BRIEF:
Begin with the first line of the material and copy each line word for word through the line that contains "rose(q_, 0.035, l, M['pale'"; the pictures are left out.

INFORMATION PROVIDED:
= = = = = = =
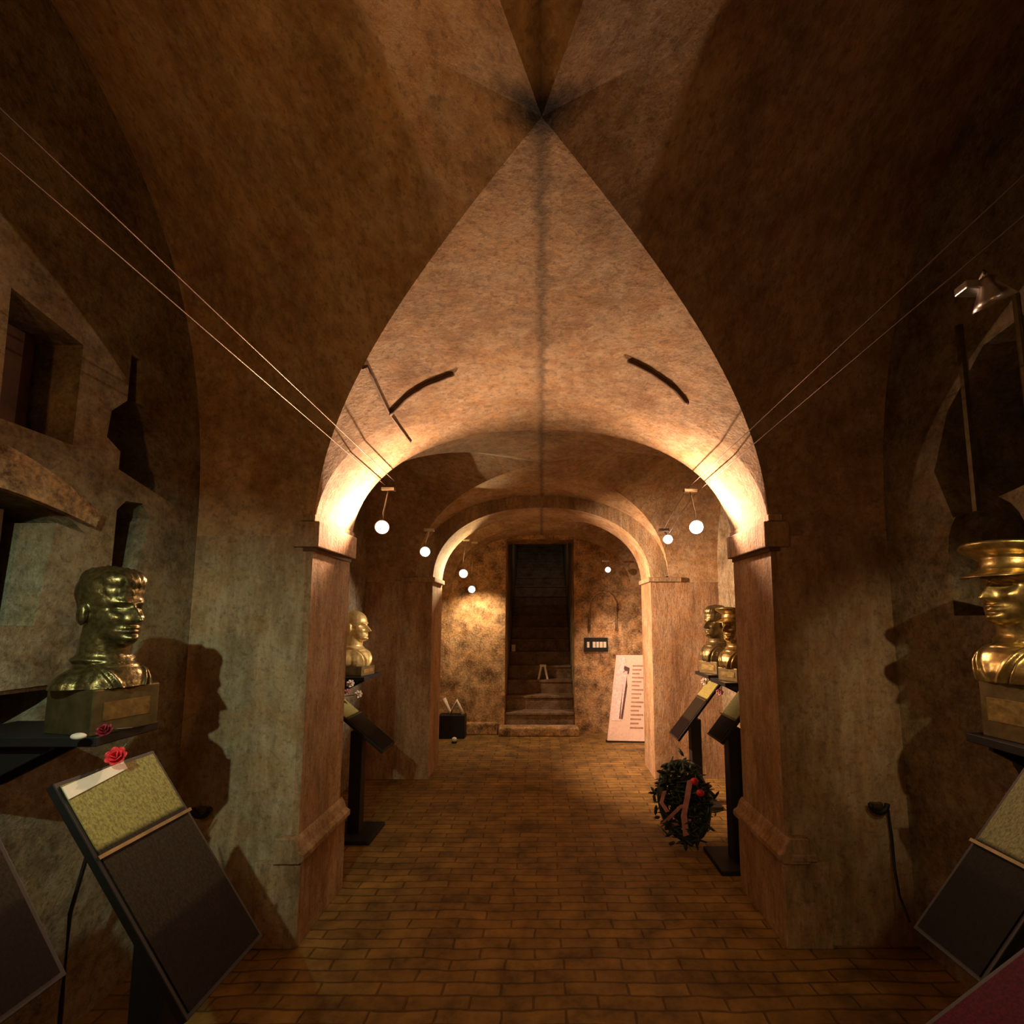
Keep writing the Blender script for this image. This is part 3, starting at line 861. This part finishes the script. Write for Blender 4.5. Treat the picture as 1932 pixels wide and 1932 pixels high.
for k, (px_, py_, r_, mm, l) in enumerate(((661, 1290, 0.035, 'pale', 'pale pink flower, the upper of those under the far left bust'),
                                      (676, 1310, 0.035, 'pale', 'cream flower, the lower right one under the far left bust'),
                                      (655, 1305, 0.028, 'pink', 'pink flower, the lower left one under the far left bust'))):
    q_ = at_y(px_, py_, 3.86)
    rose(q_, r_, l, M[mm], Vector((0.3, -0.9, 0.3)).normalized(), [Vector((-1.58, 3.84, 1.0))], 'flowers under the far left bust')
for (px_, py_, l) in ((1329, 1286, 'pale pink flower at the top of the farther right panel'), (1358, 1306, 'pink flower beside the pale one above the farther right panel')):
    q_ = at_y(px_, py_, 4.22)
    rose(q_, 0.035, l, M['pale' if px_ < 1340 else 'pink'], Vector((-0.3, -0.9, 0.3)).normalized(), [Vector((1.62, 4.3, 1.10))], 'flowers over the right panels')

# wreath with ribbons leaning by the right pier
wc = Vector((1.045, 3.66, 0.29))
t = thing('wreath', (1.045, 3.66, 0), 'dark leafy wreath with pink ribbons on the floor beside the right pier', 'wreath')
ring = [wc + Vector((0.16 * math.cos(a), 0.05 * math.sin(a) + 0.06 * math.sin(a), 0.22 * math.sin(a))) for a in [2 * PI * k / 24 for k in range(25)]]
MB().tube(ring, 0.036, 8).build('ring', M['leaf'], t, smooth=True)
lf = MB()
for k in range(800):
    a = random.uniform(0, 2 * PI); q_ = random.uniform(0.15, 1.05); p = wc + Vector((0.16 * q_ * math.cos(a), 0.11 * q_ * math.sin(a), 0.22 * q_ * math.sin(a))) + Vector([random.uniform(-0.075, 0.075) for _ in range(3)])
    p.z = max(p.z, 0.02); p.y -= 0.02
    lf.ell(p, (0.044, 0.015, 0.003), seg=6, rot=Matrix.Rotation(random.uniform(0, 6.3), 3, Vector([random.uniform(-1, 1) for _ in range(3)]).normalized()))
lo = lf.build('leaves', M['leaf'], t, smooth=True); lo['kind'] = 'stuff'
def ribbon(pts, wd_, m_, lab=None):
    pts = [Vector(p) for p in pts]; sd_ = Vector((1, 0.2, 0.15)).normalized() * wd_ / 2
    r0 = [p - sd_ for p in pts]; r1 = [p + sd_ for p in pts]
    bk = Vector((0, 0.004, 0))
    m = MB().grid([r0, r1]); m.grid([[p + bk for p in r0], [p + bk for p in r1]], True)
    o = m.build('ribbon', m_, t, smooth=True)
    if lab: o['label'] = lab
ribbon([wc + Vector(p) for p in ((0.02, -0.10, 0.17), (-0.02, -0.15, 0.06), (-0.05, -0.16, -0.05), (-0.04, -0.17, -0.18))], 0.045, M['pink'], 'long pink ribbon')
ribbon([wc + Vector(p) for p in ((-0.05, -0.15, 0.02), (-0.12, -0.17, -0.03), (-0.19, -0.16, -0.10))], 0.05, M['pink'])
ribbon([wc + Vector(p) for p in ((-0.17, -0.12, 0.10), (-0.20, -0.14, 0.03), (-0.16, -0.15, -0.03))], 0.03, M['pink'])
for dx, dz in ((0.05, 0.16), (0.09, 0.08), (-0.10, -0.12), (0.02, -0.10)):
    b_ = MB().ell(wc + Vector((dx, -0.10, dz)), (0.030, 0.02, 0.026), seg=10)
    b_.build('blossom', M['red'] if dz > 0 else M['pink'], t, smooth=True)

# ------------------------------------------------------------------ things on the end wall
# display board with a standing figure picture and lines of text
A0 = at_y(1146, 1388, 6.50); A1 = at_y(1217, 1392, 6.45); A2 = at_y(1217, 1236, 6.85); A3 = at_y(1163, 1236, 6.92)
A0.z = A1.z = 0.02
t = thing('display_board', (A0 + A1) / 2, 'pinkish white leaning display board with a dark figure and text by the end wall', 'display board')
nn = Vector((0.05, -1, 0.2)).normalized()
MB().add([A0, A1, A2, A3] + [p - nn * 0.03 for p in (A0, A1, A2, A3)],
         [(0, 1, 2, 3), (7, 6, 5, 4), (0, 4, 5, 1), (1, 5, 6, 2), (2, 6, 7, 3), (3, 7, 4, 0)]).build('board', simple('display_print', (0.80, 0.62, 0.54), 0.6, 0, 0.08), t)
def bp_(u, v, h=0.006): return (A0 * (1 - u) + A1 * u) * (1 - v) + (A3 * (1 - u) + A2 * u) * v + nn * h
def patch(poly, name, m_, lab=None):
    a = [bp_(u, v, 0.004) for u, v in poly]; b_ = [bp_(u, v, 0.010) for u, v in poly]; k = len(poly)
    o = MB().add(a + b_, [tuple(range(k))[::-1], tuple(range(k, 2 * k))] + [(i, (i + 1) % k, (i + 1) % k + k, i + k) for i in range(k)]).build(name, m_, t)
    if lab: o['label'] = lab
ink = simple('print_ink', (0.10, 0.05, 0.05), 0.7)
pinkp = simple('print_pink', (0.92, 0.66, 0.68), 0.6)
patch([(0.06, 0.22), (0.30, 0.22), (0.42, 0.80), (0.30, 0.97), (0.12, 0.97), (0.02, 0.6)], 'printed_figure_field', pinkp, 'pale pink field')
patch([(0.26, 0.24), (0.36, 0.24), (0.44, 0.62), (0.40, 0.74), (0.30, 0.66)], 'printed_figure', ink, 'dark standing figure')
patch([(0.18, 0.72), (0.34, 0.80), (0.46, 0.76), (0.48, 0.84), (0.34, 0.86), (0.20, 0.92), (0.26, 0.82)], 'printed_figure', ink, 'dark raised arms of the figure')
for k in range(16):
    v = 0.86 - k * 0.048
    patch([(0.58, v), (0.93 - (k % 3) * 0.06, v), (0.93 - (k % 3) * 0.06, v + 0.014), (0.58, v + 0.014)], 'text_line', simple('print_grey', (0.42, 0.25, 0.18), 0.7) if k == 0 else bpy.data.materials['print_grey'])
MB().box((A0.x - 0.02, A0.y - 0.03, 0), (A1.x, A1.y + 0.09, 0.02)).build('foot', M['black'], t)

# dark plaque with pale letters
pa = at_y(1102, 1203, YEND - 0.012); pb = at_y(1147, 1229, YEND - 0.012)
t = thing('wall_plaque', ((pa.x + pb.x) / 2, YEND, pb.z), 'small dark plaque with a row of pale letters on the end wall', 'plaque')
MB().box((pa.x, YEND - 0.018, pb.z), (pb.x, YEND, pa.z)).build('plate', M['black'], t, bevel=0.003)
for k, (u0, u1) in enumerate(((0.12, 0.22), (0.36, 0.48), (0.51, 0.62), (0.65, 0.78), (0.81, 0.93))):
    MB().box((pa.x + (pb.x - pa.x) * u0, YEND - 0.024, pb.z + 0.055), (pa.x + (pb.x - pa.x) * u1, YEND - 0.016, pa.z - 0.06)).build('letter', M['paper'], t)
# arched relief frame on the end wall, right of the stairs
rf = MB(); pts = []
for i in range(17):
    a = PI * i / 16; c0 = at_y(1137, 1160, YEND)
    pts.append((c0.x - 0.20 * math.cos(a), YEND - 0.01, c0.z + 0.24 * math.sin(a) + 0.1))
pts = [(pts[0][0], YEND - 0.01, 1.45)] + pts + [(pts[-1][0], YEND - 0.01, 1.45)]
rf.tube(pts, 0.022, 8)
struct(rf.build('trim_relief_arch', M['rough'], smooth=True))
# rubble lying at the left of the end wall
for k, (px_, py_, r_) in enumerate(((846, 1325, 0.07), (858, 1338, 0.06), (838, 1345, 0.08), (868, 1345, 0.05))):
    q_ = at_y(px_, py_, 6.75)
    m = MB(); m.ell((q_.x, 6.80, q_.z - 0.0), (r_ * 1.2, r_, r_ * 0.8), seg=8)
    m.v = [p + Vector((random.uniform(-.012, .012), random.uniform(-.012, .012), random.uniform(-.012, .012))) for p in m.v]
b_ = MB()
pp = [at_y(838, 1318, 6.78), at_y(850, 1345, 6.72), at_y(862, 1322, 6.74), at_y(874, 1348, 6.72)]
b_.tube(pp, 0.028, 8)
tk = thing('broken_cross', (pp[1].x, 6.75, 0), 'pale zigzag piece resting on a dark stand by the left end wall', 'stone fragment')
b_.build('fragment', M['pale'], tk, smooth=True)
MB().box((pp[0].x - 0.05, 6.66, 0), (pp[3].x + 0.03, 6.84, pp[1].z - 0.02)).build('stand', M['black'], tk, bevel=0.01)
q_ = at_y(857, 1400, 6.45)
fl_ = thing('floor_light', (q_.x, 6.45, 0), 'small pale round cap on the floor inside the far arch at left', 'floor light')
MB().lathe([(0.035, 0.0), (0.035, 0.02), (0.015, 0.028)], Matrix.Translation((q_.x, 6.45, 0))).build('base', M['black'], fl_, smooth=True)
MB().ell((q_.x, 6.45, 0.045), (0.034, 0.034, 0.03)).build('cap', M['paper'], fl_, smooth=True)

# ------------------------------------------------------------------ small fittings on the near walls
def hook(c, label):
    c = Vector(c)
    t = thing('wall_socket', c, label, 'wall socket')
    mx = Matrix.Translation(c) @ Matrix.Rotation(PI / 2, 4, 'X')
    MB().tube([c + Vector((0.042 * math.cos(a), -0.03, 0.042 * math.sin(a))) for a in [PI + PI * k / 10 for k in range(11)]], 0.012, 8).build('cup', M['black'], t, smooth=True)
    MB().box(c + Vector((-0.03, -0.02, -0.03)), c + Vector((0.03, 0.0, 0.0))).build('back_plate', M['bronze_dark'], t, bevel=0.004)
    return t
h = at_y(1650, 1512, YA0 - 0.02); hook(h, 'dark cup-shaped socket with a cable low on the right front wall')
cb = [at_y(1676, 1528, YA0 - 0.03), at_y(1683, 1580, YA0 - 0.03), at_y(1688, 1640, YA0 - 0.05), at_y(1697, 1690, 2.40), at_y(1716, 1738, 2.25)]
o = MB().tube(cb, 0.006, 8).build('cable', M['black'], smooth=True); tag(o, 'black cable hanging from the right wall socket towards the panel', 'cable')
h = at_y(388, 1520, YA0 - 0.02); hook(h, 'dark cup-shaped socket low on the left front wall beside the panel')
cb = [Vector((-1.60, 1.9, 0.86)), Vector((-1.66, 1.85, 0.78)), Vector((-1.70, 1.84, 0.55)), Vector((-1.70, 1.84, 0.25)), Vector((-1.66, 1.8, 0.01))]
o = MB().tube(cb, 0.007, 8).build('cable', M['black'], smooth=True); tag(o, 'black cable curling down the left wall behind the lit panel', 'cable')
= = = = = = =
SOLVED EXERCISE:
Keep writing the Blender script for this image. This is part 3, starting at line 861. This part finishes the script. Write for Blender 4.5. Treat the picture as 1932 pixels wide and 1932 pixels high.
for k, (px_, py_, r_, mm, l) in enumerate(((661, 1290, 0.035, 'pale', 'pale pink flower, the upper of those under the far left bust'),
                                      (676, 1310, 0.035, 'pale', 'cream flower, the lower right one under the far left bust'),
                                      (655, 1305, 0.028, 'pink', 'pink flower, the lower left one under the far left bust'))):
    q_ = at_y(px_, py_, 3.86)
    rose(q_, r_, l, M[mm], Vector((0.3, -0.9, 0.3)).normalized(), [Vector((-1.58, 3.84, 1.0))], 'flowers under the far left bust')
for (px_, py_, l) in ((1329, 1286, 'pale pink flower at the top of the farther right panel'), (1358, 1306, 'pink flower beside the pale one above the farther right panel')):
    q_ = at_y(px_, py_, 4.22)
    rose(q_, 0.035, l, M['pale' if px_ < 1340 else 'pink'], Vector((-0.3, -0.9, 0.3)).normalized(), [Vector((1.62, 4.3, 1.10))], 'flowers over the right panels')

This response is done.